TO DO: Below this line is the material. Write out only its lines from the one containing "Write the bpy" through the one containing "SC.view_settings.exposure = 1.0", both kept, exactly.

EXTRACTED ENTRIES:

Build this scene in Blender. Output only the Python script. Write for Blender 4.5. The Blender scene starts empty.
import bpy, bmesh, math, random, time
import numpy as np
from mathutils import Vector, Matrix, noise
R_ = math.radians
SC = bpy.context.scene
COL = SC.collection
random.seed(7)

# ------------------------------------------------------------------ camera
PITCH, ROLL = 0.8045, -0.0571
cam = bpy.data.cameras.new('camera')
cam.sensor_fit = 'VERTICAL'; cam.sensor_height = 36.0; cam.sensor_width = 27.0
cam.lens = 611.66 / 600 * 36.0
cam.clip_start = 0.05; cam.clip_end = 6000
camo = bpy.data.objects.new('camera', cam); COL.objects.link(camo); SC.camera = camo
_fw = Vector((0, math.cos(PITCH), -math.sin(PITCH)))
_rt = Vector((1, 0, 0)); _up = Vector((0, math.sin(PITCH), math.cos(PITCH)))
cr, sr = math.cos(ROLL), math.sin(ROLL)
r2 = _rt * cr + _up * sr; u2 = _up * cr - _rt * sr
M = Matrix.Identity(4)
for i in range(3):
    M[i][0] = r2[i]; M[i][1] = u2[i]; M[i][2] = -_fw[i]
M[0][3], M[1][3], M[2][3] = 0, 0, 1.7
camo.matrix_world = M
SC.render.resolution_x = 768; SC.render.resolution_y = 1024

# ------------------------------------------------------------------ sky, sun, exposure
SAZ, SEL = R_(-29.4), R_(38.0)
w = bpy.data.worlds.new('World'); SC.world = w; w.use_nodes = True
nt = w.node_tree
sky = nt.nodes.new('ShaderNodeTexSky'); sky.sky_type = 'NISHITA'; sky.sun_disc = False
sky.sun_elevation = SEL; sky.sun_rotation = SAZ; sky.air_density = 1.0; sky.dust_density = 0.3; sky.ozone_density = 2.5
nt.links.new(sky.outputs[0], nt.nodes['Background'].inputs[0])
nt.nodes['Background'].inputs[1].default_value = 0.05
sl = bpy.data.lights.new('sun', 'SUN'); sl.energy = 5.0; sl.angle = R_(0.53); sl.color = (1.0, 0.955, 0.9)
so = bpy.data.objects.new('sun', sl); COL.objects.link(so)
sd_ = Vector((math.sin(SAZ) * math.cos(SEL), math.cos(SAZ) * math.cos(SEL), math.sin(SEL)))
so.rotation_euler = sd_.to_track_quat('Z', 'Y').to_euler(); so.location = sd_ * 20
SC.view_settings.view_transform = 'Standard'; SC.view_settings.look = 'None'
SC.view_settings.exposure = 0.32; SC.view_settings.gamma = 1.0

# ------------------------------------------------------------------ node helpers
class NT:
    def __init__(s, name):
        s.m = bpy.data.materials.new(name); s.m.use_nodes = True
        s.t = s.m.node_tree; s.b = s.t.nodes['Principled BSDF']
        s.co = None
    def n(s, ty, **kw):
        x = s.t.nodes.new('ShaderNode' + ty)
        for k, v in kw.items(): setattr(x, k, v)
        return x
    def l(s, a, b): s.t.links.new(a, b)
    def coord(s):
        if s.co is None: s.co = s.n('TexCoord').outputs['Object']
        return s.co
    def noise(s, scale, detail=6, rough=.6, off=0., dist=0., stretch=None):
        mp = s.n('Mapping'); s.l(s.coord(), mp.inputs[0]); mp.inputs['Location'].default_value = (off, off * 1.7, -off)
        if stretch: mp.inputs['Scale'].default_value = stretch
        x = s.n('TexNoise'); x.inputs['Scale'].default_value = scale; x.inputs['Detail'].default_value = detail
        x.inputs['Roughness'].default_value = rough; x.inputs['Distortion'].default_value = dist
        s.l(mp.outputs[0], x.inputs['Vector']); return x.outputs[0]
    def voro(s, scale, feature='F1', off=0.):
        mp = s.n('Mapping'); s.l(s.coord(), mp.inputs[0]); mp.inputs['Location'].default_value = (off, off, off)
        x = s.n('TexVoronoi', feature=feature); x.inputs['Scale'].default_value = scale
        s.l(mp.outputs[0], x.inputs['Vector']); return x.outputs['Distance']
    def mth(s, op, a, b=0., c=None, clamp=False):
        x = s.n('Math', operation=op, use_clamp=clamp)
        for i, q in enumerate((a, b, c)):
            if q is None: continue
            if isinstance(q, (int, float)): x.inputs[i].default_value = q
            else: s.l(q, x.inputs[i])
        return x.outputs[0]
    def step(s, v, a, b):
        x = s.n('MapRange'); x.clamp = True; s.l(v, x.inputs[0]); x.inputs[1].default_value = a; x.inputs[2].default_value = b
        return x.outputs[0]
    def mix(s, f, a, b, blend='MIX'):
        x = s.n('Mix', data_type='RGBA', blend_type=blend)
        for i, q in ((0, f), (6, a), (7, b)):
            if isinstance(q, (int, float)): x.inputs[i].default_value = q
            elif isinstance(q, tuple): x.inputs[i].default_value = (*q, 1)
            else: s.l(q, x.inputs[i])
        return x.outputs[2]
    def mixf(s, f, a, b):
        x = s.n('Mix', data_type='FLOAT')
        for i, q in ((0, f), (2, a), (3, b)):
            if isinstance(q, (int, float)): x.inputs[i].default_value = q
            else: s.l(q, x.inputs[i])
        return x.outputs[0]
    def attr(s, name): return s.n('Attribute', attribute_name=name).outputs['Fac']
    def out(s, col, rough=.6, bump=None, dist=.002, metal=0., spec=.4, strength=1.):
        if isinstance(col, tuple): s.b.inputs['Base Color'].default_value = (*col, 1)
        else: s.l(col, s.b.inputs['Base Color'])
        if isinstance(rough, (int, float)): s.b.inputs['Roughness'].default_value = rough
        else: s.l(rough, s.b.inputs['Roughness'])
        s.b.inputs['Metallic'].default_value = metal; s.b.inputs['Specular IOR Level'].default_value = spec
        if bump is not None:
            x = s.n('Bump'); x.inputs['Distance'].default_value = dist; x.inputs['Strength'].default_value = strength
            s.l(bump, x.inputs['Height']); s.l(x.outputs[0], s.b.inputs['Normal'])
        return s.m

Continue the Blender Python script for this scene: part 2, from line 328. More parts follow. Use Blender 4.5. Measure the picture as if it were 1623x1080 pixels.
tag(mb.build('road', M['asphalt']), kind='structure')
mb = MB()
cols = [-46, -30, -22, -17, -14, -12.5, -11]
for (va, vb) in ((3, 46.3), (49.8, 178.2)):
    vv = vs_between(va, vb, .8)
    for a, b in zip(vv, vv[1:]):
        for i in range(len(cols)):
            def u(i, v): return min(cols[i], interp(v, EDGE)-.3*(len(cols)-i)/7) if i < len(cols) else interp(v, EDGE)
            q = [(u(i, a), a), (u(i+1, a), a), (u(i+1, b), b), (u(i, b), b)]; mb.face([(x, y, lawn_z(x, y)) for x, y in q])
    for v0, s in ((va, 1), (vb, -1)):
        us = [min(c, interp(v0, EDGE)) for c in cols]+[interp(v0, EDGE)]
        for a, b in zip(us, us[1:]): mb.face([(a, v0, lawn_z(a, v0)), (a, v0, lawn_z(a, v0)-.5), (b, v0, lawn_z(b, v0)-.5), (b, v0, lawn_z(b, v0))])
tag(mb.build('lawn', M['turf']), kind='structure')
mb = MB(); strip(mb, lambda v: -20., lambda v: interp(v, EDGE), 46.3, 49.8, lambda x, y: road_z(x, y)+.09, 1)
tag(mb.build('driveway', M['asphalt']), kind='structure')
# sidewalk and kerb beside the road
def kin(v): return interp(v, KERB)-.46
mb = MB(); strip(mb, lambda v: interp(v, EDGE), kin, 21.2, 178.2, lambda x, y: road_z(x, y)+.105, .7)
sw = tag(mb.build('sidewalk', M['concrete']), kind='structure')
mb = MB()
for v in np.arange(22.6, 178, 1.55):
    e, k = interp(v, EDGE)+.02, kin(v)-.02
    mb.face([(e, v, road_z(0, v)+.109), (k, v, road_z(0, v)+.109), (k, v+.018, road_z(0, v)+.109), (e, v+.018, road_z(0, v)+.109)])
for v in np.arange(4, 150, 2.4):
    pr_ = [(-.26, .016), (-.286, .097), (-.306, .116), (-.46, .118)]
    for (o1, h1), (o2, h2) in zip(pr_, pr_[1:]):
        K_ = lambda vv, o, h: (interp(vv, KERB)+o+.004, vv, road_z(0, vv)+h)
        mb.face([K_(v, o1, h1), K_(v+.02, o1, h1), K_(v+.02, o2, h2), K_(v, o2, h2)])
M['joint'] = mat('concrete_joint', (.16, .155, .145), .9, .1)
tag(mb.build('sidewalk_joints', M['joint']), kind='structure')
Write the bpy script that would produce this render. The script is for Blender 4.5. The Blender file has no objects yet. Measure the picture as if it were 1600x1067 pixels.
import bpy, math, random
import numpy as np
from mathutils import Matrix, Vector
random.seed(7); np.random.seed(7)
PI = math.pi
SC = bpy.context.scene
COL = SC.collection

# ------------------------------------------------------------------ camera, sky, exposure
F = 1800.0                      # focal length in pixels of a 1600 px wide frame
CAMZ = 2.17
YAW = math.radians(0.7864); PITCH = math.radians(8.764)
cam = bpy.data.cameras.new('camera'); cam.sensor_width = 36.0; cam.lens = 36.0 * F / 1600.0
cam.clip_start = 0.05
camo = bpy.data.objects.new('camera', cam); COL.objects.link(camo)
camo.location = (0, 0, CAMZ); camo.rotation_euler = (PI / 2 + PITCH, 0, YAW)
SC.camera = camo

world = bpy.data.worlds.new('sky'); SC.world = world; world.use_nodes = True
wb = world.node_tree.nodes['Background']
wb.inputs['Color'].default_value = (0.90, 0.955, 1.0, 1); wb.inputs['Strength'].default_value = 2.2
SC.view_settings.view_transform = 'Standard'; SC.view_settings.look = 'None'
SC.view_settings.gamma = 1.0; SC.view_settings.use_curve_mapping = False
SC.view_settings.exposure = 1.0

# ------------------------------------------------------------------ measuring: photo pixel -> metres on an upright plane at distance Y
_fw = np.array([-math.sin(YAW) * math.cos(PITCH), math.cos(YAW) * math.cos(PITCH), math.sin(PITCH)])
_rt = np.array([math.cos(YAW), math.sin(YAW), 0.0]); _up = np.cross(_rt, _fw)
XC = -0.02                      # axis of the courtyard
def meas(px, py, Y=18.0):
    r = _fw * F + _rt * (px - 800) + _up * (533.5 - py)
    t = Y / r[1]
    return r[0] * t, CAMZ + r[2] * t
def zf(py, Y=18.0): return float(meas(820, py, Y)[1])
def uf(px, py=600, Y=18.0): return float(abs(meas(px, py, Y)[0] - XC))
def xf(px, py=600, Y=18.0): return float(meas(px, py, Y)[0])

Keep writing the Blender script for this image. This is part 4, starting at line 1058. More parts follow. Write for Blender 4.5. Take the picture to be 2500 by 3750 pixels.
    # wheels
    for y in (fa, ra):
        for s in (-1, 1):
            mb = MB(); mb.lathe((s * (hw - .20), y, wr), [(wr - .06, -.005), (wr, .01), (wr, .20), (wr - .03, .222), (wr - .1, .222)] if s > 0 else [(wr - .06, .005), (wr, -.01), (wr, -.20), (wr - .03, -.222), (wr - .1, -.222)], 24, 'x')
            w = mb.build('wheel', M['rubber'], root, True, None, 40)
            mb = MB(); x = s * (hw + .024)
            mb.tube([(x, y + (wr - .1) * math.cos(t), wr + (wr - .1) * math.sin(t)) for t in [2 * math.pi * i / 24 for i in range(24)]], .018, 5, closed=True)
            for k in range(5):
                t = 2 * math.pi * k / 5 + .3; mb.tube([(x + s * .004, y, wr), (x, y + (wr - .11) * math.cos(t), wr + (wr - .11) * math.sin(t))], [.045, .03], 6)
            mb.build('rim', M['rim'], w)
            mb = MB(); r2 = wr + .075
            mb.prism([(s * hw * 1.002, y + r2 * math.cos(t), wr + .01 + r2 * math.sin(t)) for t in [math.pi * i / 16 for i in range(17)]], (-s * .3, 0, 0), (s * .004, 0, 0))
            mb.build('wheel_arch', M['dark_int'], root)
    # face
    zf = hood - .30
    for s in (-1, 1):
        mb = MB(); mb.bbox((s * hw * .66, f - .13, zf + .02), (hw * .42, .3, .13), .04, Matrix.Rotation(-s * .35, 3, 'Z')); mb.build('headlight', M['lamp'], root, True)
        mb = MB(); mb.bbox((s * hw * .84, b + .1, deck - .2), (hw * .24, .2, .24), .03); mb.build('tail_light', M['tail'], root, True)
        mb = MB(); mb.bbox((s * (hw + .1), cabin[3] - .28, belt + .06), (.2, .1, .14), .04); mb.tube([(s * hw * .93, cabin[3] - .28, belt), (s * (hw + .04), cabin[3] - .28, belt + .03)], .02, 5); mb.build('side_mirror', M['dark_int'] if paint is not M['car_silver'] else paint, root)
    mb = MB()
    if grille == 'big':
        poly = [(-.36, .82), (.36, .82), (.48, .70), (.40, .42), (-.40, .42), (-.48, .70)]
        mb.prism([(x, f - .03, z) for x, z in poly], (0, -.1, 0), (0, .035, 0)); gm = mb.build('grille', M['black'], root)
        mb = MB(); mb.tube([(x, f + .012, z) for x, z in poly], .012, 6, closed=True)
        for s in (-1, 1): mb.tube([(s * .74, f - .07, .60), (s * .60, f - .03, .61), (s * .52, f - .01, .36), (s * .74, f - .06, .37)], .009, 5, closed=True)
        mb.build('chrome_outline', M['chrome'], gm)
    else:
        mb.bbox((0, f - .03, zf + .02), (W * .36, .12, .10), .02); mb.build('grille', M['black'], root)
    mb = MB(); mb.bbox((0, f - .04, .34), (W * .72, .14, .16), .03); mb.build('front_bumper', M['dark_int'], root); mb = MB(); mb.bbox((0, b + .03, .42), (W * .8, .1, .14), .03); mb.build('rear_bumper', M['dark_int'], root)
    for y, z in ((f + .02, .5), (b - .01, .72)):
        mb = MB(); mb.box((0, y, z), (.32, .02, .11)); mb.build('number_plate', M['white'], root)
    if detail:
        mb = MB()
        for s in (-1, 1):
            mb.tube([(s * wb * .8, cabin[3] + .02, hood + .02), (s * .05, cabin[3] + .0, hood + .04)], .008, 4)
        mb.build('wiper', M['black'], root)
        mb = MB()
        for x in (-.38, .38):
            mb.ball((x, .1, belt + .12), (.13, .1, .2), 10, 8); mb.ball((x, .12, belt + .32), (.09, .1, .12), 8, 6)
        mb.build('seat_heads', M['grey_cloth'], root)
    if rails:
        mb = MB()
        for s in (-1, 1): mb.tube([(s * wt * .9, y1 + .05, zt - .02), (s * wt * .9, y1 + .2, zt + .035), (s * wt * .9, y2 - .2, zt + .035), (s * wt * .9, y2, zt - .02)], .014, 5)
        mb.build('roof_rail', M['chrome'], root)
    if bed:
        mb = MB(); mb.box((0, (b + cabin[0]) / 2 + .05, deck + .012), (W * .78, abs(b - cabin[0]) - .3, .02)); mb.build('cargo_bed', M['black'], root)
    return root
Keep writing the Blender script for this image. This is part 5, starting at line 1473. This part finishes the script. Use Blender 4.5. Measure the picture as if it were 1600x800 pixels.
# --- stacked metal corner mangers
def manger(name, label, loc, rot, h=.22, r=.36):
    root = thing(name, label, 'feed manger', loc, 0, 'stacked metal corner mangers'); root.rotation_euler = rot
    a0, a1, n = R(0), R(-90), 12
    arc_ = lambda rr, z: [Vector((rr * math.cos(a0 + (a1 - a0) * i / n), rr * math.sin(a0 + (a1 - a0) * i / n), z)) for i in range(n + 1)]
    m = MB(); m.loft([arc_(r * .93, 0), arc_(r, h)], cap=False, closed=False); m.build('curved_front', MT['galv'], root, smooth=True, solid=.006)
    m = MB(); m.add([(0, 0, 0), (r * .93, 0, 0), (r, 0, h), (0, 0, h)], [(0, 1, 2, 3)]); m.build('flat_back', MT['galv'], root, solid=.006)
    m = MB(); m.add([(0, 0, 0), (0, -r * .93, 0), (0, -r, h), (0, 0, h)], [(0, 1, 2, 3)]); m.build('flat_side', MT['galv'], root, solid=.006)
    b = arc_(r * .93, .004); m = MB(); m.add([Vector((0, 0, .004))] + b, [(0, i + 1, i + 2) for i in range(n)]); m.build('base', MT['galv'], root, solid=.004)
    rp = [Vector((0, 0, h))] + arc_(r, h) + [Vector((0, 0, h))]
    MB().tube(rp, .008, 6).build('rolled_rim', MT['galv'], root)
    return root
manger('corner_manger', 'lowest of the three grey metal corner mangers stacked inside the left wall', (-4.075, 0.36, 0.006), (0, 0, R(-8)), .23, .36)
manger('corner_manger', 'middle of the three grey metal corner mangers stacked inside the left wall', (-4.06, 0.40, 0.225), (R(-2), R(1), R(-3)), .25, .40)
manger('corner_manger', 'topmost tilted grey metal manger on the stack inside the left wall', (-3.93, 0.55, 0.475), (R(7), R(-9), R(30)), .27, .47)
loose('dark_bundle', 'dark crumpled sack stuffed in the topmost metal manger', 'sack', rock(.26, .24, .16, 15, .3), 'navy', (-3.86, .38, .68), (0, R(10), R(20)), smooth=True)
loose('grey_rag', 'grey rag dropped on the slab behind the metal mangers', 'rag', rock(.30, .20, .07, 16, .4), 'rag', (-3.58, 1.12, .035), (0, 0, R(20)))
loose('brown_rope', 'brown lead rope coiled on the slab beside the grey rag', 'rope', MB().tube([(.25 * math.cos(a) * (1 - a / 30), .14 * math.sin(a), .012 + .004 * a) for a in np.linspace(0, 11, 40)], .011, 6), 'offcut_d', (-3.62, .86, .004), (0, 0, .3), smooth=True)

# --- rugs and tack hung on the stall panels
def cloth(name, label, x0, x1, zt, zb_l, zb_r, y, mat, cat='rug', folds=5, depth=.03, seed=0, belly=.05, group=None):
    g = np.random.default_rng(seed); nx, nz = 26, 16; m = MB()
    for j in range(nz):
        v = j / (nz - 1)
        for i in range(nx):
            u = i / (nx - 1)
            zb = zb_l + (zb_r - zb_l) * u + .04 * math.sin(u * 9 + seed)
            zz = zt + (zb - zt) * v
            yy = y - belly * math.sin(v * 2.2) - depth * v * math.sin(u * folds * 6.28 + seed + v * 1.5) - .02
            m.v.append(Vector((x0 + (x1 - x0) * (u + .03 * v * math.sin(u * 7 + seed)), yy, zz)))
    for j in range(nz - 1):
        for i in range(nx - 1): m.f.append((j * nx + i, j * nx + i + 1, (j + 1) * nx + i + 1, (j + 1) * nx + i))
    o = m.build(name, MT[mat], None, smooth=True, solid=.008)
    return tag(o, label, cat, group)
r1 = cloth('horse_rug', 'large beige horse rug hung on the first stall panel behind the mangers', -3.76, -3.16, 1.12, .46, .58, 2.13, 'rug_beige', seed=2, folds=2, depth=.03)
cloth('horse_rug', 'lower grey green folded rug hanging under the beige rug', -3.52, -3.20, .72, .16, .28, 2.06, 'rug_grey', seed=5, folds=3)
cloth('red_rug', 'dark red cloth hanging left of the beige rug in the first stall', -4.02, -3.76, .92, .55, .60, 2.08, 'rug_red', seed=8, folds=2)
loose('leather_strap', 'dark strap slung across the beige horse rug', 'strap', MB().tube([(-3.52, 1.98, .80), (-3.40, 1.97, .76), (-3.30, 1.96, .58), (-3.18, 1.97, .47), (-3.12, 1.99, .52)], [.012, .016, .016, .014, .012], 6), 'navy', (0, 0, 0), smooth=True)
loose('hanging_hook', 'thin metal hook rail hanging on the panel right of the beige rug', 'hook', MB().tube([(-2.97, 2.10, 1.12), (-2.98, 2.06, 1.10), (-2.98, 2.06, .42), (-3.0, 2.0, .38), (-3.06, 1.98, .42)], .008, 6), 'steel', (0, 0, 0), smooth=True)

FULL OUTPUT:
Write the bpy script that would produce this render. The script is for Blender 4.5. The Blender file has no objects yet. Measure the picture as if it were 1600x1067 pixels.
import bpy, math, random
import numpy as np
from mathutils import Matrix, Vector
random.seed(7); np.random.seed(7)
PI = math.pi
SC = bpy.context.scene
COL = SC.collection

# ------------------------------------------------------------------ camera, sky, exposure
F = 1800.0                      # focal length in pixels of a 1600 px wide frame
CAMZ = 2.17
YAW = math.radians(0.7864); PITCH = math.radians(8.764)
cam = bpy.data.cameras.new('camera'); cam.sensor_width = 36.0; cam.lens = 36.0 * F / 1600.0
cam.clip_start = 0.05
camo = bpy.data.objects.new('camera', cam); COL.objects.link(camo)
camo.location = (0, 0, CAMZ); camo.rotation_euler = (PI / 2 + PITCH, 0, YAW)
SC.camera = camo

world = bpy.data.worlds.new('sky'); SC.world = world; world.use_nodes = True
wb = world.node_tree.nodes['Background']
wb.inputs['Color'].default_value = (0.90, 0.955, 1.0, 1); wb.inputs['Strength'].default_value = 2.2
SC.view_settings.view_transform = 'Standard'; SC.view_settings.look = 'None'
SC.view_settings.gamma = 1.0; SC.view_settings.use_curve_mapping = False
SC.view_settings.exposure = 1.0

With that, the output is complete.